Aim =>
Transcribe the material in full. Nothing should differ except that the pictures are left out.

◆ ◆ ◆

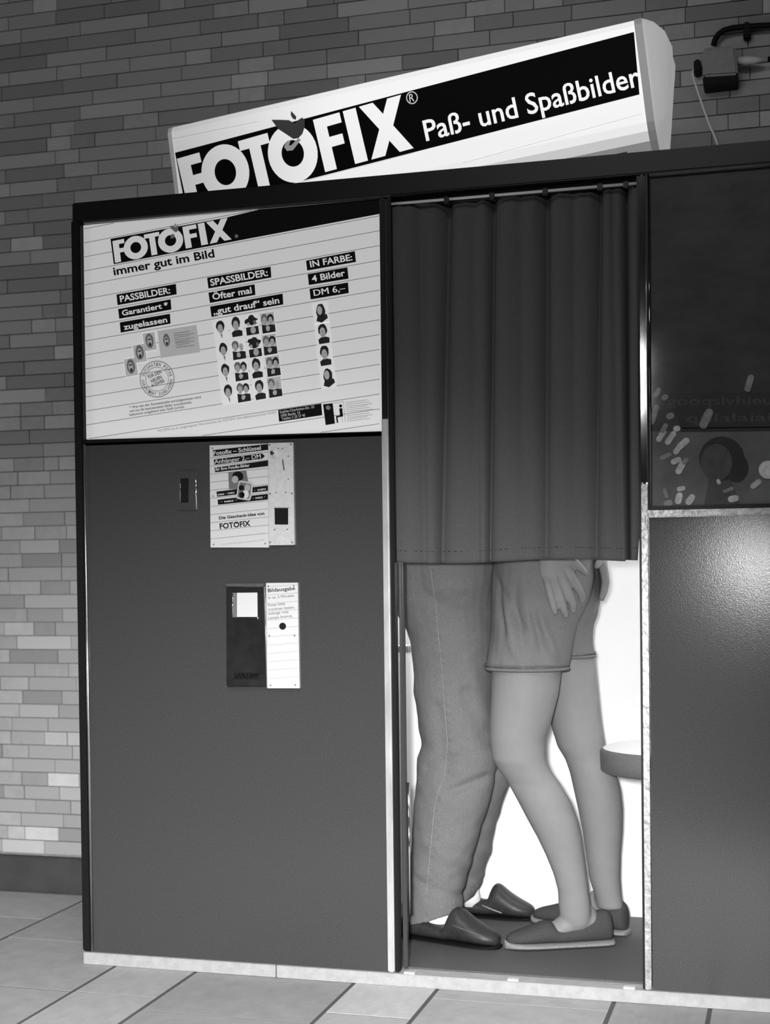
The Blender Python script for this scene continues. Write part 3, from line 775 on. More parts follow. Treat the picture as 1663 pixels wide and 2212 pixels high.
ins = MB().plate([c5(872, 1278), c5(1137, 1275), c5(1152, 2160), c5(882, 2160)], -.004, .004).build('instruction_plate', M_NOTICE, booth)
a = P(*c5(866, 1285), -.004); b = P(*c5(878, 2158), -.004)
MB().tube([(a.x, -.005, a.z), (b.x, -.005, b.z)], .0018, 8).build('plate_edge', M_ALU, ins, smooth=True)
ln = MB()
for k in range(12):
    y0 = 1310+70*k; y1 = y0-20
    xa, xb = 876+k*.9, 1138+k*1.2
    MB().poly([c5(xa, y0-1.5), c5(xb, y1-1.5), c5(xb, y1+1.5), c5(xa, y0+1.5)], -.0043).build('ruled_line', M_FADE, ins)
wt = MB(); Yi = -.0046
put_text(wt, 'Bildausgabe', c5(888, 1355), c5(1115, 1335), up(c5(888, 1355), c5(1115, 1335), 8), Yi, .012); wt.build('heading_lettering', M_INK, ins)
wt = MB()
for s, BL, B2 in (('in ca. 5 Minuten.', (890, 1412), (1112, 1392)), ('Fotos bitte', (890, 1475), (1030, 1460)), ('trocknen lassen,', (890, 1510), (1112, 1490)),
                  ('solange rote', (890, 1545), (1060, 1528)), ('Lampe brennt.', (890, 1582), (1095, 1563))):
    BL = c5(*BL); B2 = c5(*B2); w1 = MB(); put_text(w1, s, BL, B2, up(BL, B2, 6), Yi, .004); w1.build('instruction_lettering', M_GREY, ins)
wt = MB(); ell(wt, c5(1010, 1640), 7.4, 7.6, -.0048, 0, 24); wt.build('lamp_window', M_BLACK, ins)
for x, y in ((890, 1305), (1103, 1303), (898, 1720), (1110, 1720), (908, 2135), (1117, 2133)): screw(ins, *c5(x, y), -.004, .0022)
# bolt heads along the frame under the board
for x, y in ((499, 955), (608, 951), (395, 958)): screw(booth, x, y, .003, .0016, M_ALU)

# ---------------------------------------------------------------- curtain rod and curtain
ra, rb = P(838, 439.5, .004), P(1372, 394, .004)
zr = (ra.z+rb.z)/2
fixn(MB().tube([(XC-.012, .012, zr), (XD-.012, .012, zr)], .0034, 12).build('curtain_rod', M_CABLE, booth, smooth=True))
hooks = [965, 1063, 1178, 1296, 1352]
curt = thing('curtain', (1.17, .03, 1.05), 'dark pleated cloth curtain hanging from the rod across the booth doorway', 'curtain')
topfold = [(846, 0), (905, .35), (965, 1), (1024, .5), (1063, 1), (1125, .45), (1178, 1), (1235, .5), (1296, 1), (1322, .4), (1352, 1), (1388, .2)]
botfold = [(856, 0), (918, .3), (949, .9), (1032, .6), (1052, 1), (1124, .5), (1176, .85), (1240, .55), (1286, .8), (1340, .35), (1358, 1), (1377, .1)]
NX, NZ = 12, 90
vs = []
cols = []
for s in range(len(topfold)-1):
    for i in range(NX):
        cols.append((s, i/NX))
cols.append((len(topfold)-2, 1.0))
def pleat(t, a, b, deep):
    # from fold value a to b: cloth bulges forward between the folds and drops sharply into the deep ones
    base = a+(b-a)*(t if not deep else t)
    bul = math.sin(math.pi*t)
    if b > a: g = a+(b-a)*t**3.2
    else: g = b+(a-b)*(1-t)**5
    return g-.12*bul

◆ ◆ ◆

Written response =>
The Blender Python script for this scene continues. Write part 3, from line 775 on. More parts follow. Treat the picture as 1663 pixels wide and 2212 pixels high.
ins = MB().plate([c5(872, 1278), c5(1137, 1275), c5(1152, 2160), c5(882, 2160)], -.004, .004).build('instruction_plate', M_NOTICE, booth)
a = P(*c5(866, 1285), -.004); b = P(*c5(878, 2158), -.004)
MB().tube([(a.x, -.005, a.z), (b.x, -.005, b.z)], .0018, 8).build('plate_edge', M_ALU, ins, smooth=True)
ln = MB()
for k in range(12):
    y0 = 1310+70*k; y1 = y0-20
    xa, xb = 876+k*.9, 1138+k*1.2
    MB().poly([c5(xa, y0-1.5), c5(xb, y1-1.5), c5(xb, y1+1.5), c5(xa, y0+1.5)], -.0043).build('ruled_line', M_FADE, ins)
wt = MB(); Yi = -.0046
put_text(wt, 'Bildausgabe', c5(888, 1355), c5(1115, 1335), up(c5(888, 1355), c5(1115, 1335), 8), Yi, .012); wt.build('heading_lettering', M_INK, ins)
wt = MB()
for s, BL, B2 in (('in ca. 5 Minuten.', (890, 1412), (1112, 1392)), ('Fotos bitte', (890, 1475), (1030, 1460)), ('trocknen lassen,', (890, 1510), (1112, 1490)),
                  ('solange rote', (890, 1545), (1060, 1528)), ('Lampe brennt.', (890, 1582), (1095, 1563))):
    BL = c5(*BL); B2 = c5(*B2); w1 = MB(); put_text(w1, s, BL, B2, up(BL, B2, 6), Yi, .004); w1.build('instruction_lettering', M_GREY, ins)
wt = MB(); ell(wt, c5(1010, 1640), 7.4, 7.6, -.0048, 0, 24); wt.build('lamp_window', M_BLACK, ins)
for x, y in ((890, 1305), (1103, 1303), (898, 1720), (1110, 1720), (908, 2135), (1117, 2133)): screw(ins, *c5(x, y), -.004, .0022)
# bolt heads along the frame under the board
for x, y in ((499, 955), (608, 951), (395, 958)): screw(booth, x, y, .003, .0016, M_ALU)

# ---------------------------------------------------------------- curtain rod and curtain
ra, rb = P(838, 439.5, .004), P(1372, 394, .004)
zr = (ra.z+rb.z)/2
fixn(MB().tube([(XC-.012, .012, zr), (XD-.012, .012, zr)], .0034, 12).build('curtain_rod', M_CABLE, booth, smooth=True))
hooks = [965, 1063, 1178, 1296, 1352]
curt = thing('curtain', (1.17, .03, 1.05), 'dark pleated cloth curtain hanging from the rod across the booth doorway', 'curtain')
topfold = [(846, 0), (905, .35), (965, 1), (1024, .5), (1063, 1), (1125, .45), (1178, 1), (1235, .5), (1296, 1), (1322, .4), (1352, 1), (1388, .2)]
botfold = [(856, 0), (918, .3), (949, .9), (1032, .6), (1052, 1), (1124, .5), (1176, .85), (1240, .55), (1286, .8), (1340, .35), (1358, 1), (1377, .1)]
NX, NZ = 12, 90
vs = []
cols = []
for s in range(len(topfold)-1):
    for i in range(NX):
        cols.append((s, i/NX))
cols.append((len(topfold)-2, 1.0))
def pleat(t, a, b, deep):
    # from fold value a to b: cloth bulges forward between the folds and drops sharply into the deep ones
    base = a+(b-a)*(t if not deep else t)
    bul = math.sin(math.pi*t)
    if b > a: g = a+(b-a)*t**3.2
    else: g = b+(a-b)*(1-t)**5
    return g-.12*bul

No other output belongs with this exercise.